**GIVEN REQUEST**
Without the pictures, print the lines running from the beginning of the material to the line containing "mb.obj('paper_scrap',(.36,4.22,0),.1)", both ends included.

Saved entries:

_____

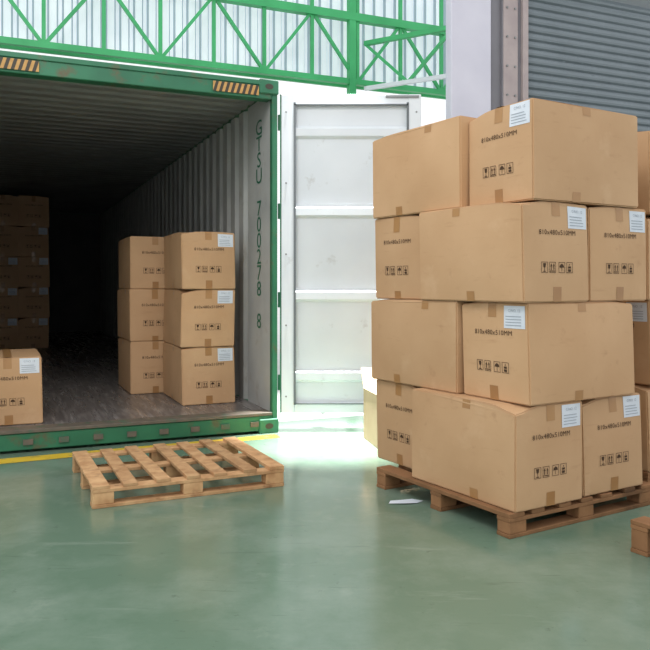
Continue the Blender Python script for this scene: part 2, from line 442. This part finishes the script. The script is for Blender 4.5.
mb.obj('paper_scrap',(.36,4.22,0),.1)

# ------------------------------------------------------------ ground
mb=MB()
def cp(x,y,z=0): f=cfr(x,y); return (f[0],f[1],z)
mb.poly([cp(-9,-12),cp(9,-12),cp(9,.45),cp(-9,.45)],M_floor)
mb.obj('floor')
mb=MB(); mb.poly([cp(-20,.45,-.001),cp(20,.45,-.001),cp(20,40,-.001),cp(-20,40,-.001)],M_conc)
mb.obj('exterior_ground')
mb=MB(); mb.poly([cp(-3.2,-.35,.002),cp(-.05,-.22,.002),cp(-.05,-.09,.002),cp(-3.2,-.17,.002)],M_line); mb.obj('yellow_floor_line')

# ------------------------------------------------------------ right wall with roller shutter
def wobj(name, build, parent=None):
    mb=MB(); build(mb); f=cfr(0,.42); return mb.obj(name,(f[0],f[1],0),YC)
WZ=5.2
wobj('wall_column', lambda m:(m.box((1.96,-.05,0),(2.44,.06,WZ),M_colw,bevel=.01)))
wobj('trim_1', lambda m:(m.box((2.44,0,0),(2.60,.3,WZ),M_colg), m.box((2.585,-.03,0),(2.60,0,WZ),M_colg)))
def guide(m):
    m.box((2.60,-.04,0),(2.78,.2,WZ),M_guide,bevel=.005)
    m.box((2.78,-.02,0),(2.83,.2,WZ),M_colg); m.box((2.83,-.06,0),(2.90,.2,WZ),M_guide,bevel=.005)
    for i in range(16): 
        for xx in (2.64,2.74): m.cyl((xx,-.05,.2+i*.3),(xx,-.03,.2+i*.3),.012,M_steel,8)
wobj('trim_2', guide)
def shutter(m):
    x0,x1=2.905,6.595; p=.085; n=int(4.5/p)
    prof=[]
    for i in range(n):
        z=i*p
        prof+=[(0.0,z),(-.022,z+.018),(-.028,z+.04),(-.022,z+.062),(-.004,z+.072),(-.004,z+.084)]
    k=m.mi(M_shut)
    V=[(m.bm.verts.new((x0,.05+y,z)),m.bm.verts.new((x1,.05+y,z))) for y,z in prof]
    for i in range(len(V)-1):
        f=m.bm.faces.new((V[i][0],V[i][1],V[i+1][1],V[i+1][0])); f.material_index=k
    m.box((x0,.0,-.0),(x1,.06,.08),M_colg)
    m.box((x0,-.1,4.5),(x1,.3,4.94),M_shut)
wobj('roller_shutter', shutter)
wobj('wall_right', lambda m:(m.box((6.62,0,0),(9,.3,WZ),M_colw)))
wobj('trim_3', lambda m:(m.box((2.90,.0,4.95),(6.6,.3,WZ),M_colw)))

# ------------------------------------------------------------ truss and cladding outside
def truss(m):
    zb,zt=4.38,5.38; a0,a1=-6.2,6.4
    m.beam((a0,0,zb),(a1,0,zb),.085,M_truss); m.beam((a0,0,zt),(a1,0,zt),.12,M_truss)
    m.beam((a0,.25,zb+.0),(a1,.25,zb+.0),.05,M_truss)
    d=.76; n=int((a1-a0)/d)
    for i in range(n+1):
        x=a0+i*d
        m.beam((x,0,zb),(x,0,zt),.05,M_truss)
        if i<n:
            if i%2==0: m.beam((x,0,zb),(x+d,0,zt),.045,M_truss)
            else: m.beam((x,0,zt),(x+d,0,zb),.045,M_truss)
    m.beam((a0,0,zt+1.0),(a1,0,zt+1.0),.1,M_truss)
    for i in range(n+1):
        x=a0+i*d; m.beam((x,0,zt),(x,0,zt+1),.05,M_truss)
    m.beam((2.82,.0,0),(2.82,.0,7.2),.11,M_truss); m.beam((-6.2,0,0),(-6.2,0,7.2),.13,M_truss); m.beam((6.4,0,0),(6.4,0,7.2),.13,M_truss)
    m.beam((3.05,0,5.0),(5.2,-3.0,5.0),.07,M_truss); m.beam((3.05,0,4.3),(5.2,-3.0,4.3),.06,M_pipe)
    for i in range(5):
        a=i/5; b=(i+1)/5
        A=lambda q,z:(3.05+2.15*q,-3.0*q,z)
        m.beam(A(a,4.3 if i%2 else 5.0),A(b,5.0 if i%2 else 4.3),.045,M_truss)
mb=MB(); truss(mb); f=cfr(0,4.5); mb.obj('steel_truss',(f[0],f[1],0),YC)
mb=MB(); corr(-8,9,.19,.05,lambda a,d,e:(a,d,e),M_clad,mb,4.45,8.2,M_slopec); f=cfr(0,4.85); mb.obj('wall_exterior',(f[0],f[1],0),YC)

# ------------------------------------------------------------ light
w = bpy.data.worlds.new('World'); scene.world = w; w.use_nodes=True
bg = w.node_tree.nodes['Background']; bg.inputs[0].default_value=(.96,.98,1,1); bg.inputs[1].default_value=1.12
def area(name, loc, target, size, power, col=(1,1,1)):
    l=bpy.data.lights.new(name,'AREA'); l.energy=power; l.shape='RECTANGLE'; l.size=size[0]; l.size_y=size[1]; l.color=col
    o=bpy.data.objects.new(name,l); scene.collection.objects.link(o); o.location=loc
    o.rotation_euler=(Vector(target)-Vector(loc)).to_track_quat('-Z','Y').to_euler(); return o
def spot(name, loc, target, power, ang, soft, blend=1, col=(1,1,1)):
    sp=bpy.data.lights.new(name,'SPOT'); sp.energy=power; sp.spot_size=math.radians(ang); sp.spot_blend=blend; sp.shadow_soft_size=soft; sp.color=col
    so=bpy.data.objects.new(name,sp); scene.collection.objects.link(so); so.location=loc
    so.rotation_euler=(Vector(target)-Vector(loc)).to_track_quat('-Z','Y').to_euler()
spot('floor_glow_spot',(.05,6.18,7.0),(.10,5.95,0),16000,17,.05)  # added spot, makes the bright floor patch by the door; no skylight here
spot('daylight_standin',(.6,9.6,4.0),(.2,6.9,0),3000,50,.3)  # added spot standing in for daylight on the ground behind the door
area('bay_fill',(-1.5,1.5,5.5),(-1.0,6.5,1.0),(2,2),120,(1,.98,.95))  # unseen area fill added to brighten the container opening

# ------------------------------------------------------------ camera
cam=bpy.data.cameras.new('Camera'); co=bpy.data.objects.new('Camera',cam); scene.collection.objects.link(co)
co.location=(0,0,1.24); co.rotation_euler=(math.pi/2,0,0)
cam.sensor_width=36; cam.lens=746/650*36; cam.shift_y=-40/650; cam.clip_end=200
scene.camera=co
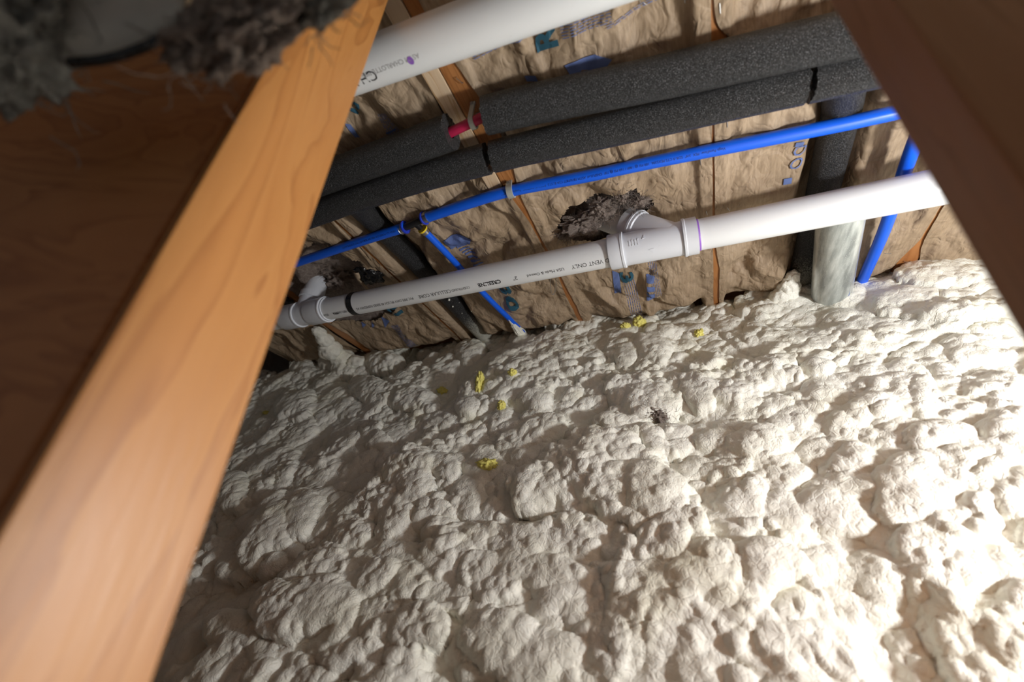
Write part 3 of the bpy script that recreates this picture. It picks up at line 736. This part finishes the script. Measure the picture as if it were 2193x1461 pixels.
# ------------------------------------------------------------------ black pipe sleeves and what runs inside them
SR = .0285
def zp(pts, Z): return [onZ(px, py, Z) for px, py in pts]
def sleeve(label, pts, r=SR, m=SLEEVE, n=30, hol=.010, jag=.004):
    o = tube('pipe_sleeve', smooth_path(pts, n), r, m, None, 40, hol, jag, .012); tag(o, label, 'pipe insulation', 'black foam pipe sleeves'); return o
ur = zp([(1040, 248), (1150, 222), (1400, 170), (1650, 112), (1830, 72)], .621); ur.append(ur[-1] + (ur[-1] - ur[-2]) * 1.5)
s1 = sleeve('thick black pipe sleeve nearest the top, right of the red pipe', ur)
ul = zp([(966, 283), (880, 315), (750, 362), (680, 388)], .621); ul.append(ul[-1] + (ul[-1] - ul[-2]) * 4)
s2 = sleeve('black pipe sleeve left of the red pipe, upper of the pair by the left board', ul)
lr = zp([(1056, 336), (1150, 313), (1400, 256), (1600, 209), (1722, 181)], .620)
s3 = sleeve('long black pipe sleeve between the thick top sleeve and the blue pipe', lr, .0265)
le_ = zp([(1734, 178), (1800, 163), (1870, 147)], .620); le_.append(le_[-1] + (le_[-1] - le_[-2]) * 2.5)
s4 = sleeve('short black pipe sleeve right of the dark cut, against the right board', le_, .0265)
ll = zp([(1045, 340), (900, 380), (750, 429), (680, 455)], .620); ll.append(ll[-1] + (ll[-1] - ll[-2]) * 4)
s5 = sleeve('lower black pipe sleeve at left, its end under the pine board', ll, .0265)
bl = [onZ(752, 424, .640), onZ(790, 462, .672), onZ(840, 510, .685), onZ(930, 602, .685), onZ(1062, 745, .675)]
s6 = sleeve('black pipe sleeve running down to the foam beside the thin blue branch', bl, .0265, SLEEVEO)
brr = [onZ(1816, 150, .640), onZ(1806, 205, .668), onZ(1792, 280, .687), onZ(1725, 560, .685), onZ(1690, 690, .675)]
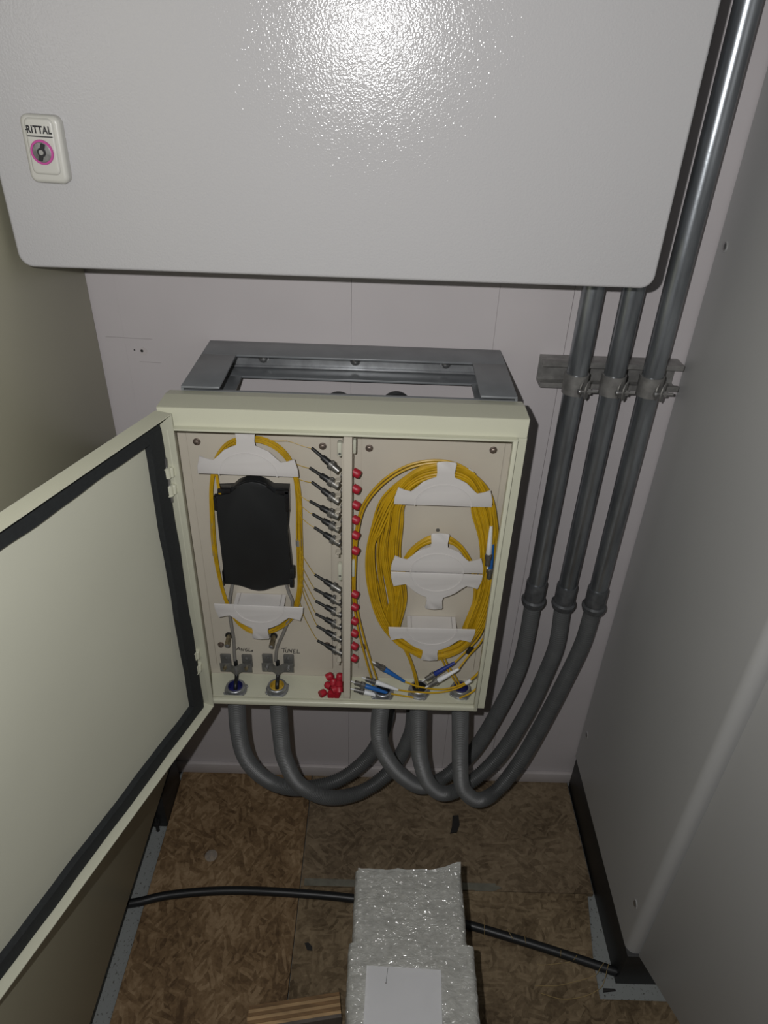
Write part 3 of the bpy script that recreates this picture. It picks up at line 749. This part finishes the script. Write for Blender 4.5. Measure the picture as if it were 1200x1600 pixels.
# two cords swung out to the left and down to the gland
for k in range(2):
    pts = [(742, 741 + 2 * k), (715, 725 + 4 * k), (680, 719 + 4 * k), (640, 726 + 5 * k), (605, 745 + 6 * k), (578, 772 + 7 * k), (562 + 2 * k, 802 + 6 * k), (553.5 + 3.5 * k, 850), (552 + 3 * k, 890), (551.5 + 3 * k, 930), (555 + 4.5 * k, 960), (563 + 6 * k, 998), (573 + 7 * k, 1035), (581 + 8 * k, 1062), (584 + 9 * k, 1078)]
    coil(pts, Y0=-0.213, amp=0.002, closed=False, ph=k)
for k in range(2):
    coil([(553 + 3 * k, 838), (552 + 3 * k, 870), (551 + 2.5 * k, 910), (553 + 3 * k, 940)], Y0=-0.2135, amp=0, closed=False)
# feeds from the coil to the glands
for pts in ([(632, 1015), (640, 1032), (647, 1055), (651, 1076)], [(636, 1017), (643, 1034), (650, 1056), (654, 1076)], [(685, 1018), (695, 1040), (708, 1060), (716, 1074)], [(690, 1018), (699, 1038), (712, 1058), (720, 1074)]):
    coil(pts, Y0=-0.210, amp=0, closed=False, step=0.006)
p0, p1 = ony(731, 733, -0.2115), ony(739, 738.5, -0.2115)
G().tube([p0, p1], 0.0022, 8).obj('cord_label', 'white_boot', co)

# ------------------------------------------------------------------ patch cord ends with blue and white boots
def boot_end(tip, tail, Yt, Yl, boot_mat, cord, cY, label, wide=1.0):
    """tip = metal end, tail = where the cord leaves the boot."""
    p = ony(*tail, Yl); q = ony(*tip, Yt)
    t = thing('patch_cord', label, 'patch cord', p, 'patch cord ends in the right compartment')
    L = (q - p).length; m = frame_x(p, q); m0 = Matrix.Translation(-p) @ m
    g = G(); g.lathe((0, 0, 0), (1, 0, 0), [(0, 0.0022), (L * 0.10, 0.0028), (L * 0.45, 0.0040), (L * 0.66, 0.0046), (L * 0.68, 0.0040)], 12)
    o = g.obj('boot', boot_mat, t, True); o.matrix_local = m0
    g = G(); g.lathe((L * 0.67, 0, 0), (1, 0, 0), [(0, 0.0038), (0.001, 0.0050), (L * 0.14, 0.0051), (L * 0.15, 0.0042), (L * 0.30, 0.0041)], 16)
    for k in range(6):
        a = k * math.pi / 3
        g.box(L * 0.69, L * 0.80, -0.0008, 0.0008, 0.0046, 0.0057, 0.0002, 1, Matrix.Rotation(a, 4, 'X'))
    o = g.obj('coupling_nut', 'dark_nut', t, True); o.matrix_local = m0
    g = G(); g.lathe((L * 0.96, 0, 0), (1, 0, 0), [(0, 0.0013), (0.008, 0.0012)], 8)
    o = g.obj('ferrule', 'white_boot', t, True); o.matrix_local = m0
    if cord:
        pts = [p + (q - p) * 0.02] + [ony(x, y, cY) for x, y in cord]
        G().tube(smooth_path(pts, 0.006), 0.0015, 8).obj('cord', 'yellow', t)
    return t
boot_end((585, 1036), (632, 1065), -0.222, -0.222, 'blue_boot', [(655, 1073), (690, 1077), (720, 1070), (742, 1056), (757, 1038)], -0.225, 'bright blue boot of a patch cord, metal tip pointing up left')
boot_end((570, 1060), (622, 1078), -0.218, -0.224, 'white_boot', [(645, 1081), (685, 1082), (718, 1074), (740, 1059), (756, 1042)], -0.228, 'white boot of a patch cord lying just under the lone bright blue one')
boot_end((553, 1066), (606, 1083), -0.228, -0.230, 'blue_boot', [(622, 1086), (640, 1089), (662, 1092)], -0.231, 'lowest blue patch cord boot, beside the divider foot')
boot_end((552, 1077), (604, 1090), -0.229, -0.233, 'white_boot', None, -0.23, 'lowest white patch cord boot, beside the divider foot')
boot_end((664, 1062), (711, 1035), -0.222, -0.214, 'navy_boot', [(728, 1018), (745, 1000), (756, 980), (764, 950)], -0.212, 'dark blue boot slanting up right under the yellow coil')
boot_end((669, 1072), (717, 1045), -0.231, -0.2235, 'white_boot', [(732, 1025), (750, 1005), (761, 983), (768, 950)], -0.215, 'white boot slanting beside the dark blue boot under the coil')
boot_end((762, 885), (767.5, 822), -0.216, -0.216, 'white_boot', [(768, 815), (766, 795), (760, 770)], -0.214, 'white boot hanging down the right inner wall of the box')
boot_end((764, 905), (770, 850), -0.213, -0.213, 'blue_boot', [(772, 840), (773, 820), (770, 790)], -0.212, 'light blue boot hanging behind the white one at the right wall')
w1 = G().tube(smooth_path([ony(718, 1091, -0.231), ony(735, 1083, -0.230), ony(748, 1072, -0.226), ony(752, 1066, -0.22)], 0.005), 0.0016, 8).obj('cord_piece', 'yellow')
tag(w1, 'short length of yellow cord in the bottom right corner of the box', 'cord')
w2 = G().tube([ony(728, 1067.5, -0.2290), ony(736, 1062.5, -0.2290)], 0.0036, 10).obj('cord_tag', 'white_boot')
tag(w2, 'small white wrap tag on two yellow cords beside the right gland', 'cable tag')
w3 = G().tube([ony(730, 1020, -0.2135), ony(737, 1011, -0.2135)], 0.0036, 10).obj('cable_tie', 'black')
tag(w3, 'small black tie round two cords below the bottom guide', 'cable tie')

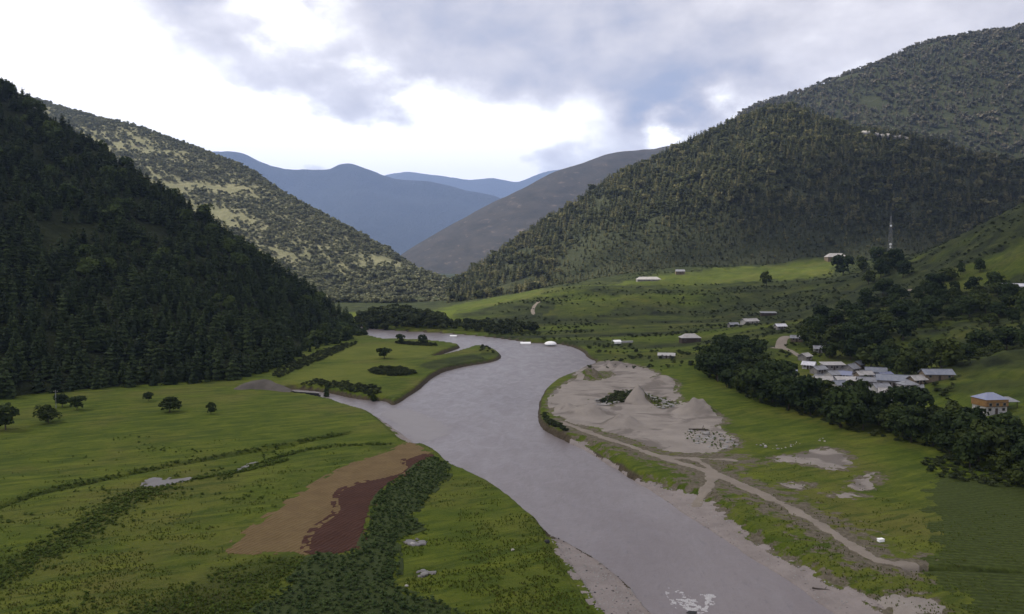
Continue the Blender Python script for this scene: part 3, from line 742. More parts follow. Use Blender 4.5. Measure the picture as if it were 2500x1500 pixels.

_____

**ANSWER TO THE EXERCISE**
Continue the Blender Python script for this scene: part 2, from line 442. This part finishes the script. The script is for Blender 4.5.
mb.obj('paper_scrap',(.36,4.22,0),.1)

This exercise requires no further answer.